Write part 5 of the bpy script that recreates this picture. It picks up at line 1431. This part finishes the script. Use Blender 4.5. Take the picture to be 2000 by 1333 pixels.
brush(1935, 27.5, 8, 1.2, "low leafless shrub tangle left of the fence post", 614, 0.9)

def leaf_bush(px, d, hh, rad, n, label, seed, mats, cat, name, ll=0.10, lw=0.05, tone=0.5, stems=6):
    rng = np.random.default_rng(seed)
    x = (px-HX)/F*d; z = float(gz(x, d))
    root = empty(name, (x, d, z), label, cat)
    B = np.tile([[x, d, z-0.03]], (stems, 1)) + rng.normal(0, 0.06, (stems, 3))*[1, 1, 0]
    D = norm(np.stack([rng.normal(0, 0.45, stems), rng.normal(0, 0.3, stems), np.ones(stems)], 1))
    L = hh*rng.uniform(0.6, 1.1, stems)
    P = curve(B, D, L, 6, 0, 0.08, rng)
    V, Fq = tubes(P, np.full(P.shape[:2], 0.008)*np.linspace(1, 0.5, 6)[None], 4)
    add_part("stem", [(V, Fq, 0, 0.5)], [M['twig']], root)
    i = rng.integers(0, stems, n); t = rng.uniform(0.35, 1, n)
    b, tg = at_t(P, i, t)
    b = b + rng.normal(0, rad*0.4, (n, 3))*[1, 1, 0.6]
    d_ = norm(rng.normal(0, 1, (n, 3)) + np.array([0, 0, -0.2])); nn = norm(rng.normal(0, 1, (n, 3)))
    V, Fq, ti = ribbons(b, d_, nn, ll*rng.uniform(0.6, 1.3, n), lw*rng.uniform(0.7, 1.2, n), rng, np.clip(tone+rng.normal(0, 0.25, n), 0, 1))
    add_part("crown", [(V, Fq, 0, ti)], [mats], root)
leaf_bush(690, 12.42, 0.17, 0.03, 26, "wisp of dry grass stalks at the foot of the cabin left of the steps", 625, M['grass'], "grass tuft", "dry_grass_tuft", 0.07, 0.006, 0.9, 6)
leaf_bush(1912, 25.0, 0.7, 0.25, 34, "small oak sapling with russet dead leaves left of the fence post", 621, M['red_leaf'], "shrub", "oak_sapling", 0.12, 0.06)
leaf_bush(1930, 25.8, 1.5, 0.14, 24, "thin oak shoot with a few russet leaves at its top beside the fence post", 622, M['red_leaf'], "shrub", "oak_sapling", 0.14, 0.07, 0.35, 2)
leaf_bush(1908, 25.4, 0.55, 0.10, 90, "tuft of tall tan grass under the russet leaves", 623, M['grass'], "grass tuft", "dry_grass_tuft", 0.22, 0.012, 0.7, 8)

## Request
Copy the material above verbatim.

## Solution for this exercise
Write part 5 of the bpy script that recreates this picture. It picks up at line 1431. This part finishes the script. Use Blender 4.5. Take the picture to be 2000 by 1333 pixels.
brush(1935, 27.5, 8, 1.2, "low leafless shrub tangle left of the fence post", 614, 0.9)

def leaf_bush(px, d, hh, rad, n, label, seed, mats, cat, name, ll=0.10, lw=0.05, tone=0.5, stems=6):
    rng = np.random.default_rng(seed)
    x = (px-HX)/F*d; z = float(gz(x, d))
    root = empty(name, (x, d, z), label, cat)
    B = np.tile([[x, d, z-0.03]], (stems, 1)) + rng.normal(0, 0.06, (stems, 3))*[1, 1, 0]
    D = norm(np.stack([rng.normal(0, 0.45, stems), rng.normal(0, 0.3, stems), np.ones(stems)], 1))
    L = hh*rng.uniform(0.6, 1.1, stems)
    P = curve(B, D, L, 6, 0, 0.08, rng)
    V, Fq = tubes(P, np.full(P.shape[:2], 0.008)*np.linspace(1, 0.5, 6)[None], 4)
    add_part("stem", [(V, Fq, 0, 0.5)], [M['twig']], root)
    i = rng.integers(0, stems, n); t = rng.uniform(0.35, 1, n)
    b, tg = at_t(P, i, t)
    b = b + rng.normal(0, rad*0.4, (n, 3))*[1, 1, 0.6]
    d_ = norm(rng.normal(0, 1, (n, 3)) + np.array([0, 0, -0.2])); nn = norm(rng.normal(0, 1, (n, 3)))
    V, Fq, ti = ribbons(b, d_, nn, ll*rng.uniform(0.6, 1.3, n), lw*rng.uniform(0.7, 1.2, n), rng, np.clip(tone+rng.normal(0, 0.25, n), 0, 1))
    add_part("crown", [(V, Fq, 0, ti)], [mats], root)
leaf_bush(690, 12.42, 0.17, 0.03, 26, "wisp of dry grass stalks at the foot of the cabin left of the steps", 625, M['grass'], "grass tuft", "dry_grass_tuft", 0.07, 0.006, 0.9, 6)
leaf_bush(1912, 25.0, 0.7, 0.25, 34, "small oak sapling with russet dead leaves left of the fence post", 621, M['red_leaf'], "shrub", "oak_sapling", 0.12, 0.06)
leaf_bush(1930, 25.8, 1.5, 0.14, 24, "thin oak shoot with a few russet leaves at its top beside the fence post", 622, M['red_leaf'], "shrub", "oak_sapling", 0.14, 0.07, 0.35, 2)
leaf_bush(1908, 25.4, 0.55, 0.10, 90, "tuft of tall tan grass under the russet leaves", 623, M['grass'], "grass tuft", "dry_grass_tuft", 0.22, 0.012, 0.7, 8)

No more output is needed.